Aside from EVs, Sasha Brown, Partner at EIF, noted that the emerging trend to decarbonise the economy would also generate opportunities in the building sector. In the past few years, state and city-led policies have started to promote building electrification with updates to codes and new construction requirements that call for buildings to adopt energy-efficient products and encourage all-electric construction. As a result, Brown said that to “manage the demand for retrofitting and constructing buildings from these types of policy initiatives, HVAC equipment will require updating and replacement to improve energy performance.” According to Brown, as many of these changes will require upskilling HVAC professionals, tech products that combine building retrofitting with built-in capabilities to train professionals on new products entering the market could provide additional value in the coming years. For example, Brown said Bluon, an EIF portfolio company, created a community and an online training platform for HVAC professionals so that their users could equip themselves to install energy-efficient products at homes and commercial properties. Through Bluon’s integrated approach, Brown mentioned that HVAC professionals have been able to "perform upgrades, better maintenance, and installation of energy-efficient products."

A well-designed regulatory environment can help spur investment in clean energy  

During the climate summit organized by President Biden last month, the United States committed to reducing GHG by 50% by 2030 and achieving net-zero by 2050. International leaders and bodies have welcomed the announcement, but for the current administration, several hurdles remain in implementing measures that would enable key sectors of the economy to reduce their emissions in line with President Biden's targets. For the United States to eliminate the vast majority of GHG emissions is no easy task and will require government spending of $1 trillion over eight years on climate-related projects, or about 0.6% of GDP a year, to act as a catalyst that spurs private investment and finances the development of clean energy solutions needed to decarbonise the economy. However, past investments, the capital-intensive nature of technology and the long investment period still create additional risk for private investors looking to venture into cleantech. To help address these associated risks, Eisenberg said that "governments can help attract private investors by developing clear regulatory frameworks, which help level the playing field for cleantech to compete with fossil fuels after decades of government subsidies for the oil and gas industry."

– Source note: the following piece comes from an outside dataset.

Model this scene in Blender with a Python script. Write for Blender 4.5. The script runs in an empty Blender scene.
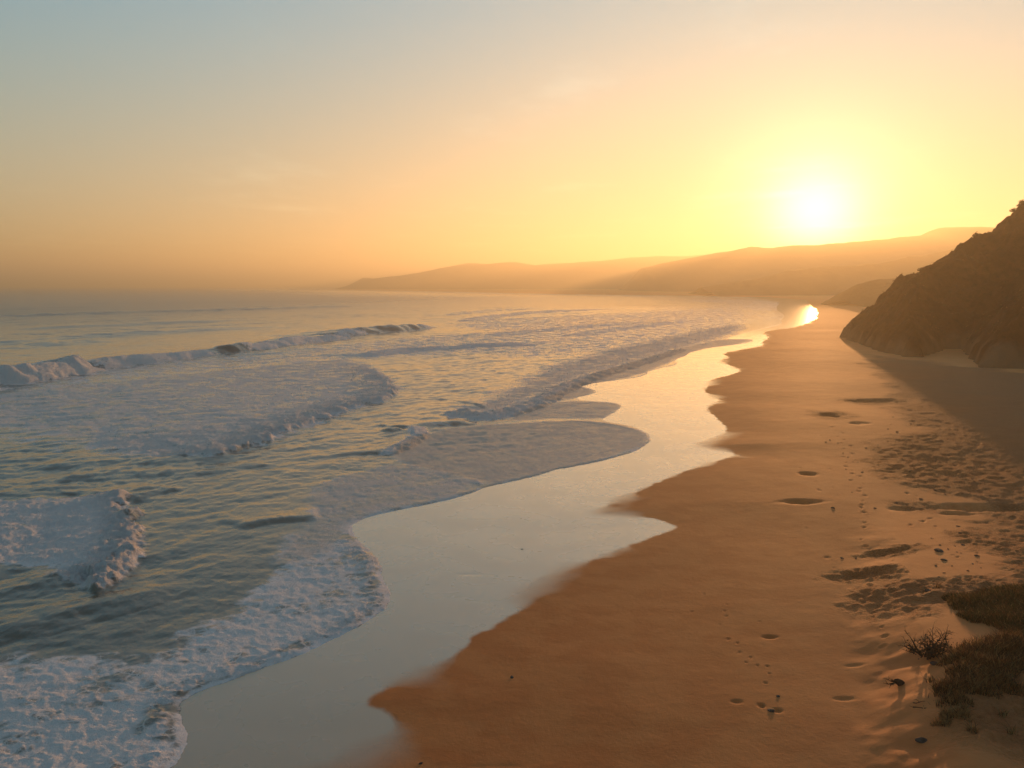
import bpy, bmesh, math, random
import numpy as np
from mathutils import Vector, Matrix
random.seed(7); rng = np.random.default_rng(11)
sc = bpy.context.scene
COL = sc.collection

# ------------------------------------------------------------------ camera
F, HOR, CAMZ = 900.0, 285.0, 10.0
PITCH = math.atan((384-HOR)/F)
cam = bpy.data.cameras.new('camera'); co = bpy.data.objects.new('camera', cam); COL.objects.link(co)
co.location = (0, 0, CAMZ); co.rotation_euler = (math.pi/2-PITCH, 0, 0)
cam.sensor_width = 36; cam.lens = 36*F/1024; cam.clip_start = .1; cam.clip_end = 60000
sc.camera = co
cp, sp = math.cos(PITCH), math.sin(PITCH)

def G(px, py, z=0.0):
    """survey: where a sight line meets the level z"""
    a = (px-512)/F; b = (384-py)/F
    dx, dy, dz = a, cp+b*sp, -sp+b*cp
    t = (z-CAMZ)/dz
    return (dx*t, dy*t)
def GP(pts, z=0.0): return np.array([G(x, y, z) for x, y in pts], dtype=np.float64)

# ------------------------------------------------------------------ noise
def _hash(ix, iy, seed):
    h = (ix.astype(np.int64)*374761393 + iy.astype(np.int64)*668265263 + seed*1442695041) & 0xffffffff
    h = ((h ^ (h >> 13))*1274126177) & 0xffffffff
    h = h ^ (h >> 16)
    return (h & 0xffff).astype(np.float32)/65535.0
def vnoise(x, y, seed=0):
    ix = np.floor(x); iy = np.floor(y); fx = (x-ix).astype(np.float32); fy = (y-iy).astype(np.float32)
    fx = fx*fx*fx*(fx*(fx*6-15)+10); fy = fy*fy*fy*(fy*(fy*6-15)+10)
    a = _hash(ix, iy, seed); b = _hash(ix+1, iy, seed); c = _hash(ix, iy+1, seed); d = _hash(ix+1, iy+1, seed)
    return (a+(b-a)*fx+(c-a)*fy+(a-b-c+d)*fx*fy)*2-1
def fbm(x, y, seed=0, octv=4, gain=.5):
    s = 0; a = 1; n = 0
    for o in range(octv):
        s = s+a*vnoise(x*2**o+13.7*o, y*2**o-7.1*o, seed+o); n += a; a *= gain
    return s/n
def sstep(a, b, x):
    t = np.clip((x-a)/(b-a), 0, 1); return t*t*(3-2*t)

# ------------------------------------------------------------------ distance tools
def chaikin(p, n=1, closed=False):
    for _ in range(n):
        q = []
        L = len(p)
        rngs = range(L) if closed else range(L-1)
        if not closed: q.append(p[0])
        for i in rngs:
            a = p[i]; b = p[(i+1) % L]; q += [a*.75+b*.25, a*.25+b*.75]
        if not closed: q.append(p[-1])
        p = np.array(q)
    return p
def dist_line(X, Y, p):
    """unsigned distance to open polyline, arc parameter (0-1 in segments) and side (+ right of travel)"""
    best = np.full(X.shape, 1e12, np.float32); par = np.zeros(X.shape, np.float32); side = np.ones(X.shape, np.float32)
    n = len(p)-1
    for i in range(n):
        ax, ay = p[i]; bx, by = p[i+1]; ex, ey = bx-ax, by-ay; l2 = ex*ex+ey*ey+1e-12
        wx = X-ax; wy = Y-ay
        t = np.clip((wx*ex+wy*ey)/l2, 0, 1)
        dx = wx-t*ex; dy = wy-t*ey; d = dx*dx+dy*dy
        m = d < best
        best = np.where(m, d, best); par = np.where(m, (i+t)/n, par)
        side = np.where(m, np.sign(wx*ey-wy*ex), side)
    return np.sqrt(best), par, side
def sdf_poly(X, Y, p):
    """positive inside"""
    best = np.full(X.shape, 1e12, np.float32); ins = np.zeros(X.shape, bool)
    n = len(p)
    for i in range(n):
        ax, ay = p[i]; bx, by = p[(i+1) % n]; ex, ey = bx-ax, by-ay; l2 = ex*ex+ey*ey+1e-12
        wx = X-ax; wy = Y-ay
        t = np.clip((wx*ex+wy*ey)/l2, 0, 1)
        dx = wx-t*ex; dy = wy-t*ey
        best = np.minimum(best, dx*dx+dy*dy)
        c = (ay > Y) != (by > Y)
        if abs(by-ay) > 1e-9:
            ins ^= c & (X < (bx-ax)*(Y-ay)/(by-ay)+ax)
    return np.where(ins, 1, -1)*np.sqrt(best)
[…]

To further improve the investment environment, Eisenberg also mentioned the critical role government procurement could play in bringing existing low-carbon solutions to the market but cautioned that "an open and transparent tendering process should be put in place to maintain public confidence in the transition to clean vehicles and efficient buildings." Alongside investments, Eisenberg highlighted the importance of aligning policies at the state and municipal levels because key sectors of the economy, such as buildings and power, are governed at the subnational level, with regional agencies making critical decisions. Take the U.S. power grid as an example. Recent developments in distributed energy systems have allowed intermittent renewable sources to supply reliable power to the grid. But, for the U.S. to build a 100% clean grid, the existing network will need to be modernized with new intelligent monitoring and control systems that will enable the integration of distributed clean energy sources and storage to offset power from natural gas and fossil fuels.

On this point, Eisenberg underscored the importance that local authorities "enable the supply of new clean sources to the grid and that regional agencies work with utilities to highlight how the modernisation of the grid will help build resiliency and support their decarbonization efforts."